* **SHORT EXERCISE**
Output an exact reproduction of the data.

* **INFORMATION SHOWN**
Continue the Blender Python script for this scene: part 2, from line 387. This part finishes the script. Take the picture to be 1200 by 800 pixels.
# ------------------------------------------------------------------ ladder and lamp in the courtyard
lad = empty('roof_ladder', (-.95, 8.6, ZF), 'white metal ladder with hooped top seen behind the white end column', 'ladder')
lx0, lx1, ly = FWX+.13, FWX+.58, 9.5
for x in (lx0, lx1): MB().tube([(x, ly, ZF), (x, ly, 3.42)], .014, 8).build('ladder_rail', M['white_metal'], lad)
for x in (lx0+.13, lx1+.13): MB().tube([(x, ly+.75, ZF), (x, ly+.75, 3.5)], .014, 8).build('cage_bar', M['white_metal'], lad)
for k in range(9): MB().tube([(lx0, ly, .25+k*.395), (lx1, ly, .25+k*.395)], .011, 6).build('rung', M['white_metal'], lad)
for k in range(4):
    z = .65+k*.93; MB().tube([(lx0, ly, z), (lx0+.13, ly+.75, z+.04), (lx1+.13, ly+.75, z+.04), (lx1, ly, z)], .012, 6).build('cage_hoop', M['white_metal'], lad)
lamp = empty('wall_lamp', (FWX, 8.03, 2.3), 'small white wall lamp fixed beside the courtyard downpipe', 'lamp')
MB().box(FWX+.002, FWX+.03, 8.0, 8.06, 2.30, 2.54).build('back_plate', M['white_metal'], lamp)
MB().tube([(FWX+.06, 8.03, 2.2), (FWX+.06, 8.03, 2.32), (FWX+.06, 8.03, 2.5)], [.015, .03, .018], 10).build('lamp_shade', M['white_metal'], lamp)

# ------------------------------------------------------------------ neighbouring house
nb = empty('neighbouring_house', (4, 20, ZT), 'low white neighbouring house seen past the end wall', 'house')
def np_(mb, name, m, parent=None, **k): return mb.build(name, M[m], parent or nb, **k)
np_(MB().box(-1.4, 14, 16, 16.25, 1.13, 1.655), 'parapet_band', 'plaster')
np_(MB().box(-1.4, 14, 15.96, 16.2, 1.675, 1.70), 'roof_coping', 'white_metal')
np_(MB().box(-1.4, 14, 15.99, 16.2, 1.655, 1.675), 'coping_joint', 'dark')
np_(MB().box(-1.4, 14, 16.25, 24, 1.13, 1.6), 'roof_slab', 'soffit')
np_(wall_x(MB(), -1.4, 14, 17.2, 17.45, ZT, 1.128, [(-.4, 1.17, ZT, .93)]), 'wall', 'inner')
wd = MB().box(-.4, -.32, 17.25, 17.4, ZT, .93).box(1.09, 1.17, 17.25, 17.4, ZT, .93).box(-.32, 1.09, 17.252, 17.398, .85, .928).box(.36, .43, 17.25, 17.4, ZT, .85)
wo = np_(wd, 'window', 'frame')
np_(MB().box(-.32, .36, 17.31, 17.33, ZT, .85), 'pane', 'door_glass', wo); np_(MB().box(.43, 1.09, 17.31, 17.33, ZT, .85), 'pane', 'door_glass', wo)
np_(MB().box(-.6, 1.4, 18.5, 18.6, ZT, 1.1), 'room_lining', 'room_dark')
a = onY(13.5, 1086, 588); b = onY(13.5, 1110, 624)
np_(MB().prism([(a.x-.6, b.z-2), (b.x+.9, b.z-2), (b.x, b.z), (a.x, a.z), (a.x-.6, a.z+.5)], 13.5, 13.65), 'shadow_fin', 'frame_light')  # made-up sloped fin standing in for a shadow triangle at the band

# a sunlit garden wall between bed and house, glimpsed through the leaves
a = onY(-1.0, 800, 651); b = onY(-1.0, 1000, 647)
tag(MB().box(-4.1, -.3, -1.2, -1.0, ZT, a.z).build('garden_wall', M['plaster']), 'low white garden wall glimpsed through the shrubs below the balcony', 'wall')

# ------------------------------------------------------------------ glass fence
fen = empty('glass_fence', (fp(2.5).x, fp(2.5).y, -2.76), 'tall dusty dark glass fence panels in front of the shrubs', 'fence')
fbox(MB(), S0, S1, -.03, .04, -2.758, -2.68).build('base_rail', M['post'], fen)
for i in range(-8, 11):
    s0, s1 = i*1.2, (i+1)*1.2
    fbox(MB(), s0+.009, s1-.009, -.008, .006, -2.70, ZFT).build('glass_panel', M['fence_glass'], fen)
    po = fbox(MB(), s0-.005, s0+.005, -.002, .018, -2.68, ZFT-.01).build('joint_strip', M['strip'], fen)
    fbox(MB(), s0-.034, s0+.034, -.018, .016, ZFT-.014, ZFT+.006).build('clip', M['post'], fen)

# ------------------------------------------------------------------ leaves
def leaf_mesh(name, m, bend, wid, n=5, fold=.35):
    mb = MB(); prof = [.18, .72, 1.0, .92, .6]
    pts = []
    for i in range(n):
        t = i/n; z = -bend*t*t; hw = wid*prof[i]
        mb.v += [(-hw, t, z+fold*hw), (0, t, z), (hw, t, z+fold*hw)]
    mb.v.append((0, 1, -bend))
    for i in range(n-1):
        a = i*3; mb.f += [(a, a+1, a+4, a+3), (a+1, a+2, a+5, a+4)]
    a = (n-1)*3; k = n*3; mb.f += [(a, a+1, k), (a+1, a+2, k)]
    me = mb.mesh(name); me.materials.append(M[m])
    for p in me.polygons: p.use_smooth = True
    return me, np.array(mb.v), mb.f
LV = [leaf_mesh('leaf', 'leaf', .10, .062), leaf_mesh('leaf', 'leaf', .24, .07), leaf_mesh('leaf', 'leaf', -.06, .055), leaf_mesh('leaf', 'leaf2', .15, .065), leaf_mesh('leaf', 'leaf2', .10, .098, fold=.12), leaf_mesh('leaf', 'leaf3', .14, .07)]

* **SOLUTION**
Continue the Blender Python script for this scene: part 2, from line 387. This part finishes the script. Take the picture to be 1200 by 800 pixels.
# ------------------------------------------------------------------ ladder and lamp in the courtyard
lad = empty('roof_ladder', (-.95, 8.6, ZF), 'white metal ladder with hooped top seen behind the white end column', 'ladder')
lx0, lx1, ly = FWX+.13, FWX+.58, 9.5
for x in (lx0, lx1): MB().tube([(x, ly, ZF), (x, ly, 3.42)], .014, 8).build('ladder_rail', M['white_metal'], lad)
for x in (lx0+.13, lx1+.13): MB().tube([(x, ly+.75, ZF), (x, ly+.75, 3.5)], .014, 8).build('cage_bar', M['white_metal'], lad)
for k in range(9): MB().tube([(lx0, ly, .25+k*.395), (lx1, ly, .25+k*.395)], .011, 6).build('rung', M['white_metal'], lad)
for k in range(4):
    z = .65+k*.93; MB().tube([(lx0, ly, z), (lx0+.13, ly+.75, z+.04), (lx1+.13, ly+.75, z+.04), (lx1, ly, z)], .012, 6).build('cage_hoop', M['white_metal'], lad)
lamp = empty('wall_lamp', (FWX, 8.03, 2.3), 'small white wall lamp fixed beside the courtyard downpipe', 'lamp')
MB().box(FWX+.002, FWX+.03, 8.0, 8.06, 2.30, 2.54).build('back_plate', M['white_metal'], lamp)
MB().tube([(FWX+.06, 8.03, 2.2), (FWX+.06, 8.03, 2.32), (FWX+.06, 8.03, 2.5)], [.015, .03, .018], 10).build('lamp_shade', M['white_metal'], lamp)

# ------------------------------------------------------------------ neighbouring house
nb = empty('neighbouring_house', (4, 20, ZT), 'low white neighbouring house seen past the end wall', 'house')
def np_(mb, name, m, parent=None, **k): return mb.build(name, M[m], parent or nb, **k)
np_(MB().box(-1.4, 14, 16, 16.25, 1.13, 1.655), 'parapet_band', 'plaster')
np_(MB().box(-1.4, 14, 15.96, 16.2, 1.675, 1.70), 'roof_coping', 'white_metal')
np_(MB().box(-1.4, 14, 15.99, 16.2, 1.655, 1.675), 'coping_joint', 'dark')
np_(MB().box(-1.4, 14, 16.25, 24, 1.13, 1.6), 'roof_slab', 'soffit')
np_(wall_x(MB(), -1.4, 14, 17.2, 17.45, ZT, 1.128, [(-.4, 1.17, ZT, .93)]), 'wall', 'inner')
wd = MB().box(-.4, -.32, 17.25, 17.4, ZT, .93).box(1.09, 1.17, 17.25, 17.4, ZT, .93).box(-.32, 1.09, 17.252, 17.398, .85, .928).box(.36, .43, 17.25, 17.4, ZT, .85)
wo = np_(wd, 'window', 'frame')
np_(MB().box(-.32, .36, 17.31, 17.33, ZT, .85), 'pane', 'door_glass', wo); np_(MB().box(.43, 1.09, 17.31, 17.33, ZT, .85), 'pane', 'door_glass', wo)
np_(MB().box(-.6, 1.4, 18.5, 18.6, ZT, 1.1), 'room_lining', 'room_dark')
a = onY(13.5, 1086, 588); b = onY(13.5, 1110, 624)
np_(MB().prism([(a.x-.6, b.z-2), (b.x+.9, b.z-2), (b.x, b.z), (a.x, a.z), (a.x-.6, a.z+.5)], 13.5, 13.65), 'shadow_fin', 'frame_light')  # made-up sloped fin standing in for a shadow triangle at the band

# a sunlit garden wall between bed and house, glimpsed through the leaves
a = onY(-1.0, 800, 651); b = onY(-1.0, 1000, 647)
tag(MB().box(-4.1, -.3, -1.2, -1.0, ZT, a.z).build('garden_wall', M['plaster']), 'low white garden wall glimpsed through the shrubs below the balcony', 'wall')

# ------------------------------------------------------------------ glass fence
fen = empty('glass_fence', (fp(2.5).x, fp(2.5).y, -2.76), 'tall dusty dark glass fence panels in front of the shrubs', 'fence')
fbox(MB(), S0, S1, -.03, .04, -2.758, -2.68).build('base_rail', M['post'], fen)
for i in range(-8, 11):
    s0, s1 = i*1.2, (i+1)*1.2
    fbox(MB(), s0+.009, s1-.009, -.008, .006, -2.70, ZFT).build('glass_panel', M['fence_glass'], fen)
    po = fbox(MB(), s0-.005, s0+.005, -.002, .018, -2.68, ZFT-.01).build('joint_strip', M['strip'], fen)
    fbox(MB(), s0-.034, s0+.034, -.018, .016, ZFT-.014, ZFT+.006).build('clip', M['post'], fen)

# ------------------------------------------------------------------ leaves
def leaf_mesh(name, m, bend, wid, n=5, fold=.35):
    mb = MB(); prof = [.18, .72, 1.0, .92, .6]
    pts = []
    for i in range(n):
        t = i/n; z = -bend*t*t; hw = wid*prof[i]
        mb.v += [(-hw, t, z+fold*hw), (0, t, z), (hw, t, z+fold*hw)]
    mb.v.append((0, 1, -bend))
    for i in range(n-1):
        a = i*3; mb.f += [(a, a+1, a+4, a+3), (a+1, a+2, a+5, a+4)]
    a = (n-1)*3; k = n*3; mb.f += [(a, a+1, k), (a+1, a+2, k)]
    me = mb.mesh(name); me.materials.append(M[m])
    for p in me.polygons: p.use_smooth = True
    return me, np.array(mb.v), mb.f
LV = [leaf_mesh('leaf', 'leaf', .10, .062), leaf_mesh('leaf', 'leaf', .24, .07), leaf_mesh('leaf', 'leaf', -.06, .055), leaf_mesh('leaf', 'leaf2', .15, .065), leaf_mesh('leaf', 'leaf2', .10, .098, fold=.12), leaf_mesh('leaf', 'leaf3', .14, .07)]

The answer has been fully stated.